Eine Zukunft ohne RZ ist unwahrscheinlich

Selbst professionelle Softwareproduzenten liefern ihren Kunden Systeme, die erst vor Ort und vom Kunden "produktionsfaehig" gemacht werden muessen. Diese Probleme sind RZ-Leitern aus der Mainframe-Umgebung hinlaenglich bekannt, und in der Client-Server- Welt ist es leider nicht anders. Bislang geht man in der Nicht- Mainframe-DV mit solchen Fragen noch recht leichtsinnig um. Sicherheit und Katastrophenvorsorge werden vernachlaessigt; der zentrale Auftragsdatenbestand auf dem Server neben dem Schreibtisch ist keine Seltenheit.

Es herrschen unterschwellig die Vorstellung und der Wunsch, im Client-Server-Umfeld ohne das ungeliebte Rechenzentrum auszukommen. Doch werden wir in den kommenden Jahren dessen Renaissance erleben - weil man fuer den Betrieb komplexer Client- Server-Systeme professionelle DV-Betriebsorganisationen ganz einfach benoetigt. Vielleicht heissen diese neuen Organisationen nicht mehr Rechenzentrum, sondern Server-Zentrum oder Server- Leitstand.

Methoden und Produkte richtig einsetzen

Zusammenfassend laesst sich sagen, dass die Probleme und Anforderungen bei Entwicklung und Betrieb von Client-Server- Systemen nicht grundsaetzlich neu sind. Wie im traditionellen Zentralrechnerumfeld gibt es auch hier kein Patentrezept mit Erfolgsgarantie. Obgleich es sich um eine relativ neue Technologie handelt, haben wir auch hier keinen Mangel an Methoden oder Produkten, sondern leiden an Defiziten im Umgang mit ihnen. Grundsaetzlich naemlich gilt auch im Client-Server-Umfeld:

-In der Konzeptionsphase braucht man gute Ideen und saubere gedankliche Vorarbeit.

-In der Realisierungs- und Einfuehrungsphase braucht man sorgfaeltige Planung und ein professionelles Projekt-Management.

-In der Nutzungsphase braucht man eine professionell organisierte Betriebs- und Produktionsinfrastruktur.
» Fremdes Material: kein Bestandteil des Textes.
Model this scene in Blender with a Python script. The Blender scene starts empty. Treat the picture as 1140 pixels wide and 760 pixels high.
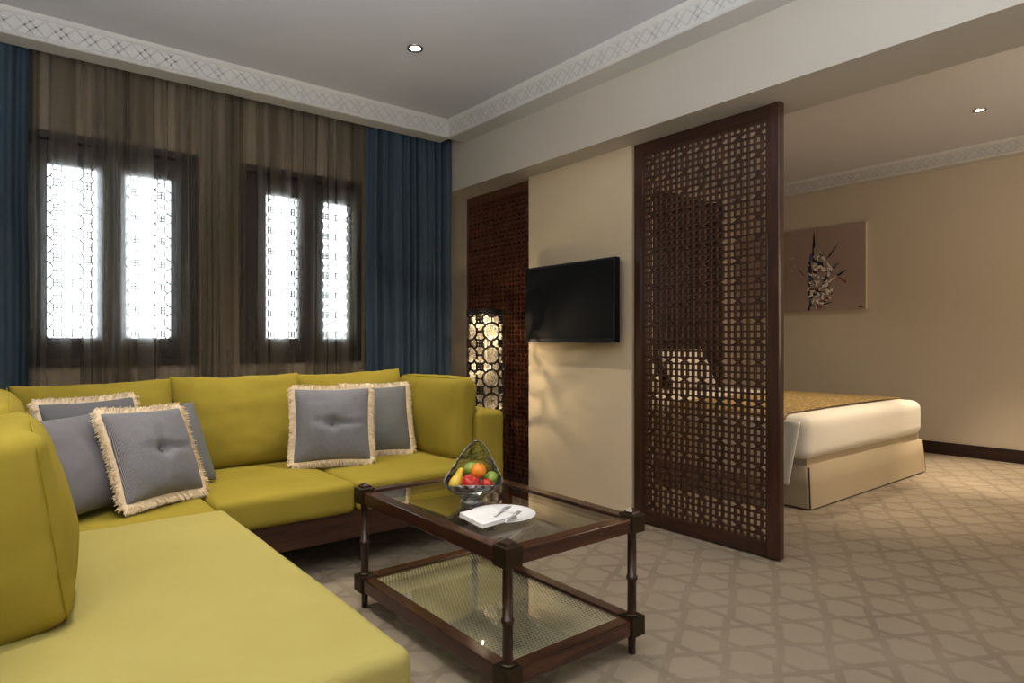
import bpy, bmesh, math, random
from mathutils import Vector, Matrix, noise
random.seed(7)
R = math.radians
scene = bpy.context.scene
COL = scene.collection

# ------------------------------------------------------------------ camera
F_PX, CAM_H = 710.0, 1.15
YAW = math.atan(570.0 / 710.0)
cam = bpy.data.cameras.new('camera')
cam.sensor_width = 36.0
cam.lens = F_PX / 1140.0 * 36.0
cam.clip_start = 0.02
cam_o = bpy.data.objects.new('camera', cam)
COL.objects.link(cam_o)
cam_o.location = (0, 0, CAM_H)
cam_o.rotation_euler = (R(90), 0, -YAW)
scene.camera = cam_o

# ------------------------------------------------------------------ node helpers
class NT:
    def __init__(s, m):
        m.use_nodes = True
        s.t = m.node_tree
        s.t.nodes.clear()
        s.out = s.t.nodes.new('ShaderNodeOutputMaterial')
    def n(s, typ, **kw):
        nd = s.t.nodes.new(typ)
        for k, v in kw.items():
            setattr(nd, k, v)
        return nd
    def l(s, a, b):
        s.t.links.new(a, b)
    def set(s, sock, v):
        if isinstance(v, bpy.types.NodeSocket):
            s.l(v, sock)
        else:
            sock.default_value = v
    def math(s, op, a, b=None, c=None):
        nd = s.n('ShaderNodeMath', operation=op)
        s.set(nd.inputs[0], a)
        if b is not None: s.set(nd.inputs[1], b)
        if c is not None: s.set(nd.inputs[2], c)
        return nd.outputs[0]
    def coord(s, kind='Object', scale=(1, 1, 1), rot=(0, 0, 0)):
        tc = s.n('ShaderNodeTexCoord')
        mp = s.n('ShaderNodeMapping')
        mp.inputs['Scale'].default_value = scale
        mp.inputs['Rotation'].default_value = rot
        s.l(tc.outputs[kind], mp.inputs['Vector'])
        return mp.outputs['Vector']
    def noise(s, vec, scale=5, detail=3, rough=.5, dist=0):
        nd = s.n('ShaderNodeTexNoise')
        s.l(vec, nd.inputs['Vector'])
        nd.inputs['Scale'].default_value = scale
        nd.inputs['Detail'].default_value = detail
        nd.inputs['Roughness'].default_value = rough
        nd.inputs['Distortion'].default_value = dist
        return nd.outputs['Fac']
    def ramp(s, fac, stops):
        nd = s.n('ShaderNodeValToRGB')
        e = nd.color_ramp.elements
        while len(e) < len(stops): e.new(0.5)
        for i, (p, c) in enumerate(stops):
            e[i].position = p
            e[i].color = (*c, 1) if len(c) == 3 else c
        s.l(fac, nd.inputs['Fac'])
        return nd.outputs['Color']
    def mix(s, fac, a, b):
        nd = s.n('ShaderNodeMix', data_type='RGBA')
        s.set(nd.inputs[0], fac)
        s.set(nd.inputs[6], a if isinstance(a, bpy.types.NodeSocket) else (*a, 1))
        s.set(nd.inputs[7], b if isinstance(b, bpy.types.NodeSocket) else (*b, 1))
        return nd.outputs[2]
    def bump(s, h, strength=.2, dist=.01):
        nd = s.n('ShaderNodeBump')
        s.l(h, nd.inputs['Height'])
        nd.inputs['Strength'].default_value = strength
        nd.inputs['Distance'].default_value = dist
        return nd.outputs['Normal']
    def pbr(s, color, rough=.6, metal=0, normal=None, sheen=0, spec=.5, coat=0):
        p = s.n('ShaderNodeBsdfPrincipled')
        s.set(p.inputs['Base Color'], color if isinstance(color, bpy.types.NodeSocket) else (*color, 1))
        s.set(p.inputs['Roughness'], rough)
        p.inputs['Metallic'].default_value = metal
        p.inputs['Specular IOR Level'].default_value = spec
        if sheen:
            p.inputs['Sheen Weight'].default_value = sheen
            p.inputs['Sheen Roughness'].default_value = .45
            s.l(color, p.inputs['Sheen Tint']) if isinstance(color, bpy.types.NodeSocket) else None
        if coat:
            p.inputs['Coat Weight'].default_value = coat
            p.inputs['Coat Roughness'].default_value = .12
        if normal is not None: s.l(normal, p.inputs['Normal'])
        s.l(p.outputs[0], s.out.inputs['Surface'])
        return p

def newmat(name):
    m = bpy.data.materials.new(name)
    return m, NT(m)

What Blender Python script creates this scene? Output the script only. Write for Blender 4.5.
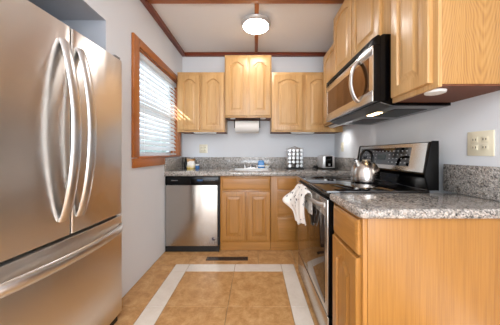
import bpy, bmesh, math, random
from mathutils import Vector, Matrix
random.seed(7)
R = math.radians
for o in list(bpy.data.objects):
    bpy.data.objects.remove(o, do_unlink=True)
SC = bpy.context.scene
COL = SC.collection

# ------------------------------------------------------------------ camera
cam_d = bpy.data.cameras.new('camera')
cam_d.sensor_width = 36.0
cam_d.lens = 36.0 * 210 / 500
cam_d.shift_x = -0.010
cam_d.shift_y = -0.018
cam_d.clip_start = 0.02
cam = bpy.data.objects.new('camera', cam_d)
cam.location = (0, 0, 1.13)
cam.rotation_euler = (R(90), 0, 0)
COL.objects.link(cam)
SC.camera = cam

# ------------------------------------------------------------------ world, sun, daylight, exposure
w = bpy.data.worlds.new('sky')
SC.world = w
w.use_nodes = True
bgn = w.node_tree.nodes['Background']
bgn.inputs['Color'].default_value = (0.80, 0.90, 1.0, 1)
bgn.inputs['Strength'].default_value = 1.6

sun_d = bpy.data.lights.new('sun', 'SUN')
sun_d.energy = 6.0
sun_d.angle = R(0.5)
sun_d.color = (1.0, 0.95, 0.86)
sun = bpy.data.objects.new('sun', sun_d)
sun.rotation_euler = Vector((0.55, 1.0, -0.46)).to_track_quat('-Z', 'Y').to_euler()
sun.location = (-4, 0, 5)
COL.objects.link(sun)

def area_light(name, loc, direction, sx, sy, power, color=(1, 1, 1)):
    d = bpy.data.lights.new(name, 'AREA')
    d.shape = 'RECTANGLE'; d.size = sx; d.size_y = sy; d.energy = power; d.color = color
    o = bpy.data.objects.new(name, d)
    o.location = loc
    o.rotation_euler = Vector(direction).to_track_quat('-Z', 'Z').to_euler()
    COL.objects.link(o)
    return o
# daylight entering by the big window at the rear of the room (behind the camera)
area_light('rear_daylight', (-0.05, -2.72, 1.30), (0, 1, 0.0), 1.8, 1.35, 36, (0.88, 0.94, 1.0))
# added soft fill light, high in the room behind the viewer
area_light('rear_fill_light', (0.0, -0.9, 2.5), (0, 0.25, -1), 1.6, 1.6, 32, (0.97, 0.98, 1.0))
# daylight entering by the kitchen window
area_light('kitchen_daylight', (-1.24, 2.33, 1.6), (1, 0, -0.1), 0.9, 0.9, 3.0, (0.85, 0.93, 1.0))

vs = SC.view_settings
vs.view_transform = 'Standard'
vs.look = 'None'
vs.exposure = 0.85
vs.gamma = 1.0
vs.use_curve_mapping = False

# ------------------------------------------------------------------ helpers
def lin(h):
    h = h.lstrip('#')
    r = []
    for i in (0, 2, 4):
        c = int(h[i:i+2], 16) / 255
        r.append(c / 12.92 if c <= 0.04045 else ((c + 0.055) / 1.055) ** 2.4)
    return (*r, 1)

class MB:
    """collects shapes in world coordinates, then becomes ONE mesh object"""
    def __init__(self):
        self.bm = bmesh.new()
    def _merge(self, b, mi=0):
        for f in b.faces: f.material_index = mi
        me = bpy.data.meshes.new('tmp'); b.to_mesh(me); b.free()
        self.bm.from_mesh(me); bpy.data.meshes.remove(me)
    def box(self, x0, x1, y0, y1, z0, z1, bev=0.0, seg=2, mi=0):
        b = bmesh.new()
        bmesh.ops.create_cube(b, size=1)
        for v in b.verts:
            v.co = Vector(((x0+x1)/2 + v.co.x*(x1-x0), (y0+y1)/2 + v.co.y*(y1-y0), (z0+z1)/2 + v.co.z*(z1-z0)))
        if bev > 0:
            bmesh.ops.bevel(b, geom=list(b.edges), offset=bev, segments=seg, profile=0.5, affect='EDGES')
        bmesh.ops.recalc_face_normals(b, faces=b.faces)
        self._merge(b, mi); return self
    def prism(self, pts, axis, a0, a1, bev=0.0, seg=2, mi=0):
        """pts: 2-D outline; axis 'X','Y','Z' is the extrusion axis"""
        def P(p, a):
            if axis == 'Z': return (p[0], p[1], a)
            if axis == 'Y': return (p[0], a, p[1])
            return (a, p[0], p[1])
        b = bmesh.new()
        A = [b.verts.new(P(p, a0)) for p in pts]
        B = [b.verts.new(P(p, a1)) for p in pts]
        n = len(pts)
        for i in range(n):
            b.faces.new((A[i], A[(i+1) % n], B[(i+1) % n], B[i]))
        fa = b.faces.new(A); fb = b.faces.new(list(reversed(B)))
        bmesh.ops.recalc_face_normals(b, faces=b.faces)
        if bev > 0:
            es = list(fa.edges) + list(fb.edges)
            bmesh.ops.bevel(b, geom=es, offset=bev, segments=seg, profile=0.5, affect='EDGES')
        bmesh.ops.recalc_face_normals(b, faces=b.faces)
        self._merge(b, mi); return self
    def lathe(self, prof, c, n=32, axis='Z', mi=0, cap=True):
        """prof: list of (radius, height) from bottom to top"""
        b = bmesh.new()
        rings = []
        for r, h in prof:
            ring = []
            if r < 1e-6:
                ring = [b.verts.new((0, 0, h))]
            else:
                for i in range(n):
                    a = 2*math.pi*i/n
                    ring.append(b.verts.new((r*math.cos(a), r*math.sin(a), h)))
            rings.append(ring)
        for A, B in zip(rings, rings[1:]):
            if len(A) == 1 and len(B) == 1: continue
            for i in range(n):
                j = (i+1) % n
                if len(A) == 1: b.faces.new((A[0], B[j], B[i]))
                elif len(B) == 1: b.faces.new((A[i], A[j], B[0]))
                else: b.faces.new((A[i], A[j], B[j], B[i]))
        if cap and len(rings[0]) > 1: b.faces.new(rings[0])
        if cap and len(rings[-1]) > 1: b.faces.new(rings[-1])
        M = Matrix.Identity(4)
        if axis == 'X': M = Matrix.Rotation(R(90), 4, 'Y')
        if axis == 'Y': M = Matrix.Rotation(R(-90), 4, 'X')
        bmesh.ops.transform(b, matrix=Matrix.Translation(c) @ M, verts=b.verts)
        bmesh.ops.recalc_face_normals(b, faces=b.faces)
        self._merge(b, mi); return self
    def tube(self, pts, r, n=10, rx=None, up=Vector((0, 0, 1)), closed=False, mi=0):
        """tube along pts; r number or list; rx: second radius for flat bars (along 'up')"""
        pts = [Vector(p) for p in pts]
        b = bmesh.new(); rings = []
        m = len(pts)
        for i, p in enumerate(pts):
            if closed: t = (pts[(i+1) % m] - pts[i-1]).normalized()
            else: t = (pts[min(i+1, m-1)] - pts[max(i-1, 0)]).normalized()
            u = Vector(up) - t*t.dot(Vector(up))
            if u.length < 1e-4: u = Vector((1, 0, 0)) - t*t.x
            u.normalize(); v = t.cross(u)
            ra = r[i] if isinstance(r, (list, tuple)) else r
            rb = rx if rx is not None else ra
            rings.append([b.verts.new(p + v*ra*math.cos(2*math.pi*k/n) + u*rb*math.sin(2*math.pi*k/n)) for k in range(n)])
        prs = list(zip(rings, rings[1:]))
        if closed: prs.append((rings[-1], rings[0]))
        for A, B in prs:
            for k in range(n):
                b.faces.new((A[k], A[(k+1) % n], B[(k+1) % n], B[k]))
        if not closed:
            b.faces.new(rings[0]); b.faces.new(list(reversed(rings[-1])))
        bmesh.ops.recalc_face_normals(b, faces=b.faces)
        self._merge(b, mi); return self
    def grid(self, rows, mi=0):
        b = bmesh.new()
        V = [[b.verts.new(p) for p in row] for row in rows]
        for i in range(len(V)-1):
            for j in range(len(V[0])-1):
                b.faces.new((V[i][j], V[i][j+1], V[i+1][j+1], V[i+1][j]))
        self._merge(b, mi); return self
    def rings(self, rs, frame, cap=True, mi=0, closed_back=True):
        """rs: list of rings of (u,v,w); frame maps them to the world"""
        b = bmesh.new()
        V = [[b.verts.new(frame(*p)) for p in ring] for ring in rs]
        n = len(V[0])
        for A, B in zip(V, V[1:]):
            for i in range(n):
                b.faces.new((A[i], A[(i+1) % n], B[(i+1) % n], B[i]))
        if closed_back: b.faces.new(V[0])
        if cap: b.faces.new(V[-1])
        bmesh.ops.recalc_face_normals(b, faces=b.faces)
        self._merge(b, mi); return self
    def rot(self, ang, axis, c):
        bmesh.ops.rotate(self.bm, verts=self.bm.verts, cent=c, matrix=Matrix.Rotation(ang, 3, axis)); return self
    def build(self, name, mat, parent=None, smooth=35, local=False, origin=None):
        me = bpy.data.meshes.new(name)
        o = bpy.data.objects.new(name, me)
        COL.objects.link(o)
        if parent is not None:
            o.parent = parent
            if not local:
                off = Vector((0, 0, 0)); p = parent
                while p is not None:
                    off += Vector(p.location); p = p.parent
                bmesh.ops.translate(self.bm, verts=self.bm.verts, vec=-off)
        elif origin is not None:
            bmesh.ops.translate(self.bm, verts=self.bm.verts, vec=-Vector(origin))
            o.location = origin
        self.bm.to_mesh(me); self.bm.free()
        mats = mat if isinstance(mat, (list, tuple)) else [mat]
        for m in mats: me.materials.append(m)
        if smooth:
            for p in me.polygons: p.use_smooth = True
            me.set_sharp_from_angle(angle=R(smooth))
        return o

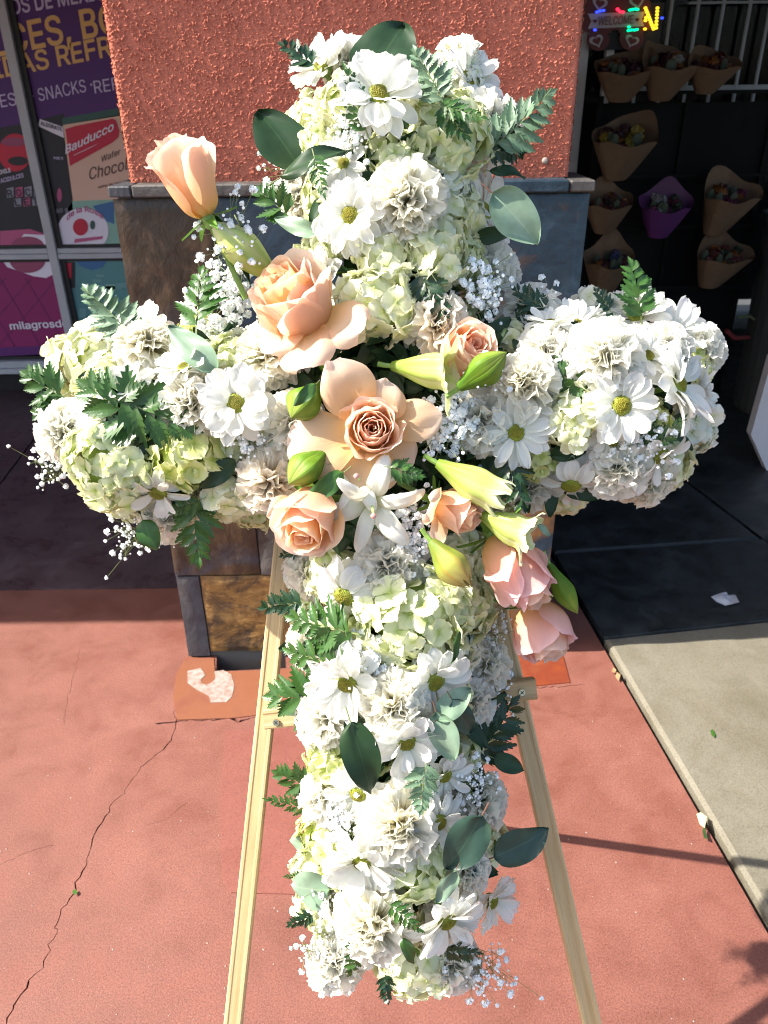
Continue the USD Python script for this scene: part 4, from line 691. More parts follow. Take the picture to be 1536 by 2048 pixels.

* Dr. Martin Kuetz ist Berater bei Arthur D. Little in Wiesbaden.

Kurz & buendig

Bei Konzeption, Realisierung und Betrieb einer Client-Server- Umgebung - in diesem Fall einer Computer-aided-Selling-(CAS- )Umgebung - gilt es wichtige Grundregeln zu beachten. So sollte bei der Planung des Systems eine Doppelstrategie verfolgt werden: Neben einem Gesamtkonzept auf hohem Niveau sind eine Reihe von Teilkonzepten fuer Detailaufgaben anzufertigen - und zwar in moeglichst kurzer Zeit. Der gelungene Betrieb haengt massgeblich davon ab, dass eine professionell organisierte Betriebs- und Produktionsinfrastruktur aufgebaut wird, in der die Verantwortlichkeiten klar definiert sind - dabei ist das Rechenzentrum sinnvoll einzubinden.

Literatur:

1) Klaus-D. Wilde: EDV-Anwendungen in Marketing und Vertrieb: Stand und Entwicklungstendenzen. In: EDV-Anwendungen im Unternehmen, hrsg. von B. Huch und P. Stahlknecht, Frankfurt 1987, S. 105 ff.)